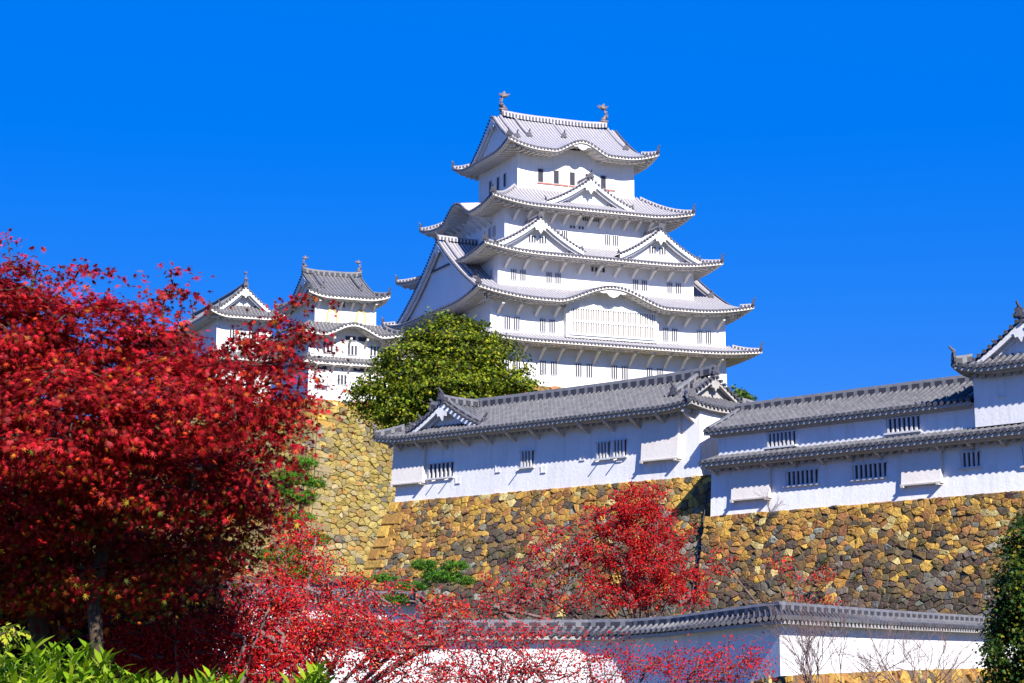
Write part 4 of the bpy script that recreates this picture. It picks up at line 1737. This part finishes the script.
def px_lobes(spec, Y, depth=.8):
    out = []
    for s in spec:
        px, py, rx, ry = s[:4]
        dy = s[4] if len(s) > 4 else 0
        p = at(px, py, Y + dy)
        k = (Y + dy) / F_PX
        out.append((p[0], p[1], p[2], rx * k, max(rx, ry) * k * depth, ry * k))
    return out


def col_pick(rs, n, table):
    w = np.array([t[0] for t in table], float)
    i = rs.choice(len(table), n, p=w / w.sum())
    c = np.array([t[1] for t in table])[i]
    return np.clip(c * rs.uniform(.7, 1.3, (n, 1)), .003, .9)


def broad_tree(name, label, cat, trunk, lobes, ncl, nleaf, spread, size, tmpl, table, seed, r_tip=.012, bark=None, up=.25, flat=.45, group=None,
               low_table=None, zlow=None, segs=4, maxr=.3, nrm_up=.6, out_w=.7, shell=.55, power=.42, leafmat=None, tip_down=.5, cl_var=(.75, 1.25)):
    rs = np.random.default_rng(seed)
    tips, d = lobe_points(lobes, ncl, rs, shell)
    base = np.array(trunk[0])
    k = empty(name, tuple(base), (0, 0, 0), label, cat, group)
    mb = MB()
    skeleton(mb, [np.array(t) - base for t in trunk], [t - base for t in tips], r_tip, up=up, segs=segs, maxr=maxr, power=power)
    mb.build('trunk', [bark or M['bark']], k, True)
    rep = rs.poisson(nleaf, ncl).clip(nleaf // 4, nleaf * 2)
    idx = np.repeat(np.arange(ncl), rep)
    N = len(idx)
    off = rs.normal(size=(N, 3)) * spread
    off[:, 2] *= flat
    # spray droops away from its middle
    off[:, 2] -= .35 * np.linalg.norm(off[:, :2], axis=1)
    pos = tips[idx] - base + off
    nr = rs.normal(size=(N, 3)) * .55 + d[idx] * out_w
    nr[:, 2] += nrm_up
    tipd = rs.normal(size=(N, 3)) * .5 + d[idx] + off / spread * .5
    tipd[:, 2] -= tip_down
    cl = np.repeat(rs.uniform(*cl_var, ncl), rep)[:, None]
    col = col_pick(rs, N, table)
    if low_table is not None:
        z = pos[:, 2] + base[2] + rs.normal(0, .15 * (zlow[1] - zlow[0]), N)
        m = rs.random(N) < np.clip((zlow[1] - z) / (zlow[1] - zlow[0]), 0, 1)
        col[m] = col_pick(rs, int(m.sum()), low_table)
    col = np.clip(col * cl, .003, .9)
    sz = size * rs.uniform(.65, 1.25, N)
    put('crown', leaf_mesh('crown', pos, nr, sz, col, tmpl, [leafmat or M['leaf']], None, tipd), k)
    return k


RED = [(4, (.30, .008, .010)), (3, (.42, .012, .020)), (3, (.14, .006, .007)), (1.2, (.42, .04, .010)), (.5, (.5, .03, .04)), (.5, (.36, .10, .012))]
RED_LOW = [(4, (0.290, 0.012, 0.012)), (2, (0.131, 0.009, 0.009)), (1.6, (0.435, 0.102, 0.014)), (1.2, (0.261, 0.189, 0.017)), (1.3, (0.087, 0.123, 0.014)), (.5, (0.493, 0.246, 0.029))]
Ym = 14.0
maple = px_lobes([(8, 330, 62, 52, -.4), (22, 278, 30, 26, -.1), (12, 245, 9, 17), (45, 262, 14, 14), (75, 290, 24, 20, .1), (90, 268, 9, 10), (98, 335, 60, 46, -.5), (148, 300, 24, 22, .1), (172, 282, 15, 20), (168, 262, 11, 12), (160, 345, 42, 34, -.4), (60, 420, 90, 58, -.9),
                  (165, 400, 72, 48, -.8), (222, 375, 36, 30, -.3), (262, 350, 24, 22, -.1), (290, 345, 16, 26, .1), (294, 380, 16, 22, 0), (262, 400, 30, 26, -.3), (256, 440, 30, 28, -.2), (30, 500, 75, 42, -.2), (128, 480, 75, 40, -.4),
                  (215, 480, 52, 36, 0), (248, 492, 24, 24, .3), (85, 548, 70, 30, .3), (175, 545, 55, 28, .5), (235, 535, 30, 24, .6), (-50, 320, 70, 60), (-60, 430, 90, 80), (-50, 550, 80, 45, .6), (20, 570, 60, 30, .5), (130, 585, 40, 14, .3), (90, 572, 34, 16, -.1), (286, 322, 14, 16, .1), (298, 300, 8, 12, .1), (250, 332, 20, 12, 0)], Ym, .75)
b0 = at(95, 640, Ym)
trunk = [(b0[0], Ym, -.05), (b0[0] - .02, Ym, .7), (b0[0] + .03, Ym + .05, 1.5), (b0[0] - .02, Ym, 2.1), (b0[0] + .05, Ym + .05, 2.6), (b0[0] - .1, Ym, 3.2)]
broad_tree('maple_tree', 'large crimson maple with star-shaped leaves filling the left side', 'tree', trunk, maple, 1050, 72, .135, .037, T_MAPLE, RED, 21, .005, group='red maples',
           low_table=RED_LOW, zlow=(1.9, 2.9), maxr=.05, shell=.82, flat=.2, cl_var=(.45, 1.5))
b1 = at(42, 640, Ym + 1.2)
trunk = [(b1[0], Ym + 1.2, -.05), (b1[0] + .02, Ym + 1.2, 1.2), (b1[0] - .05, Ym + 1.15, 2.2), (b1[0] - .2, Ym + 1.2, 3.0)]
back = px_lobes([(20, 375, 80, 55), (90, 450, 85, 70), (0, 520, 90, 80), (190, 455, 60, 50), (150, 560, 90, 40), (240, 480, 30, 40), (-60, 450, 90, 120), (60, 590, 80, 25)], Ym + 1.4, .5)
broad_tree('maple_tree', 'darker maple stem and crown close behind the large crimson maple', 'tree', trunk, back, 420, 55, .2, .05, T_MAPLE, RED_LOW + [(8, (.13, .005, .01)), (4, (.06, .006, .006))], 22, .006, maxr=.09)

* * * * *

| Instruction |
Reproduce each line exactly as it appears, omitting the pictures.

| Worked answer |
Write part 4 of the bpy script that recreates this picture. It picks up at line 1737. This part finishes the script.
def px_lobes(spec, Y, depth=.8):
    out = []
    for s in spec:
        px, py, rx, ry = s[:4]
        dy = s[4] if len(s) > 4 else 0
        p = at(px, py, Y + dy)
        k = (Y + dy) / F_PX
        out.append((p[0], p[1], p[2], rx * k, max(rx, ry) * k * depth, ry * k))
    return out


def col_pick(rs, n, table):
    w = np.array([t[0] for t in table], float)
    i = rs.choice(len(table), n, p=w / w.sum())
    c = np.array([t[1] for t in table])[i]
    return np.clip(c * rs.uniform(.7, 1.3, (n, 1)), .003, .9)


def broad_tree(name, label, cat, trunk, lobes, ncl, nleaf, spread, size, tmpl, table, seed, r_tip=.012, bark=None, up=.25, flat=.45, group=None,
               low_table=None, zlow=None, segs=4, maxr=.3, nrm_up=.6, out_w=.7, shell=.55, power=.42, leafmat=None, tip_down=.5, cl_var=(.75, 1.25)):
    rs = np.random.default_rng(seed)
    tips, d = lobe_points(lobes, ncl, rs, shell)
    base = np.array(trunk[0])
    k = empty(name, tuple(base), (0, 0, 0), label, cat, group)
    mb = MB()
    skeleton(mb, [np.array(t) - base for t in trunk], [t - base for t in tips], r_tip, up=up, segs=segs, maxr=maxr, power=power)
    mb.build('trunk', [bark or M['bark']], k, True)
    rep = rs.poisson(nleaf, ncl).clip(nleaf // 4, nleaf * 2)
    idx = np.repeat(np.arange(ncl), rep)
    N = len(idx)
    off = rs.normal(size=(N, 3)) * spread
    off[:, 2] *= flat
    # spray droops away from its middle
    off[:, 2] -= .35 * np.linalg.norm(off[:, :2], axis=1)
    pos = tips[idx] - base + off
    nr = rs.normal(size=(N, 3)) * .55 + d[idx] * out_w
    nr[:, 2] += nrm_up
    tipd = rs.normal(size=(N, 3)) * .5 + d[idx] + off / spread * .5
    tipd[:, 2] -= tip_down
    cl = np.repeat(rs.uniform(*cl_var, ncl), rep)[:, None]
    col = col_pick(rs, N, table)
    if low_table is not None:
        z = pos[:, 2] + base[2] + rs.normal(0, .15 * (zlow[1] - zlow[0]), N)
        m = rs.random(N) < np.clip((zlow[1] - z) / (zlow[1] - zlow[0]), 0, 1)
        col[m] = col_pick(rs, int(m.sum()), low_table)
    col = np.clip(col * cl, .003, .9)
    sz = size * rs.uniform(.65, 1.25, N)
    put('crown', leaf_mesh('crown', pos, nr, sz, col, tmpl, [leafmat or M['leaf']], None, tipd), k)
    return k


RED = [(4, (.30, .008, .010)), (3, (.42, .012, .020)), (3, (.14, .006, .007)), (1.2, (.42, .04, .010)), (.5, (.5, .03, .04)), (.5, (.36, .10, .012))]
RED_LOW = [(4, (0.290, 0.012, 0.012)), (2, (0.131, 0.009, 0.009)), (1.6, (0.435, 0.102, 0.014)), (1.2, (0.261, 0.189, 0.017)), (1.3, (0.087, 0.123, 0.014)), (.5, (0.493, 0.246, 0.029))]
Ym = 14.0
maple = px_lobes([(8, 330, 62, 52, -.4), (22, 278, 30, 26, -.1), (12, 245, 9, 17), (45, 262, 14, 14), (75, 290, 24, 20, .1), (90, 268, 9, 10), (98, 335, 60, 46, -.5), (148, 300, 24, 22, .1), (172, 282, 15, 20), (168, 262, 11, 12), (160, 345, 42, 34, -.4), (60, 420, 90, 58, -.9),
                  (165, 400, 72, 48, -.8), (222, 375, 36, 30, -.3), (262, 350, 24, 22, -.1), (290, 345, 16, 26, .1), (294, 380, 16, 22, 0), (262, 400, 30, 26, -.3), (256, 440, 30, 28, -.2), (30, 500, 75, 42, -.2), (128, 480, 75, 40, -.4),
                  (215, 480, 52, 36, 0), (248, 492, 24, 24, .3), (85, 548, 70, 30, .3), (175, 545, 55, 28, .5), (235, 535, 30, 24, .6), (-50, 320, 70, 60), (-60, 430, 90, 80), (-50, 550, 80, 45, .6), (20, 570, 60, 30, .5), (130, 585, 40, 14, .3), (90, 572, 34, 16, -.1), (286, 322, 14, 16, .1), (298, 300, 8, 12, .1), (250, 332, 20, 12, 0)], Ym, .75)
b0 = at(95, 640, Ym)
trunk = [(b0[0], Ym, -.05), (b0[0] - .02, Ym, .7), (b0[0] + .03, Ym + .05, 1.5), (b0[0] - .02, Ym, 2.1), (b0[0] + .05, Ym + .05, 2.6), (b0[0] - .1, Ym, 3.2)]
broad_tree('maple_tree', 'large crimson maple with star-shaped leaves filling the left side', 'tree', trunk, maple, 1050, 72, .135, .037, T_MAPLE, RED, 21, .005, group='red maples',
           low_table=RED_LOW, zlow=(1.9, 2.9), maxr=.05, shell=.82, flat=.2, cl_var=(.45, 1.5))
b1 = at(42, 640, Ym + 1.2)
trunk = [(b1[0], Ym + 1.2, -.05), (b1[0] + .02, Ym + 1.2, 1.2), (b1[0] - .05, Ym + 1.15, 2.2), (b1[0] - .2, Ym + 1.2, 3.0)]
back = px_lobes([(20, 375, 80, 55), (90, 450, 85, 70), (0, 520, 90, 80), (190, 455, 60, 50), (150, 560, 90, 40), (240, 480, 30, 40), (-60, 450, 90, 120), (60, 590, 80, 25)], Ym + 1.4, .5)
broad_tree('maple_tree', 'darker maple stem and crown close behind the large crimson maple', 'tree', trunk, back, 420, 55, .2, .05, T_MAPLE, RED_LOW + [(8, (.13, .005, .01)), (4, (.06, .006, .006))], 22, .006, maxr=.09)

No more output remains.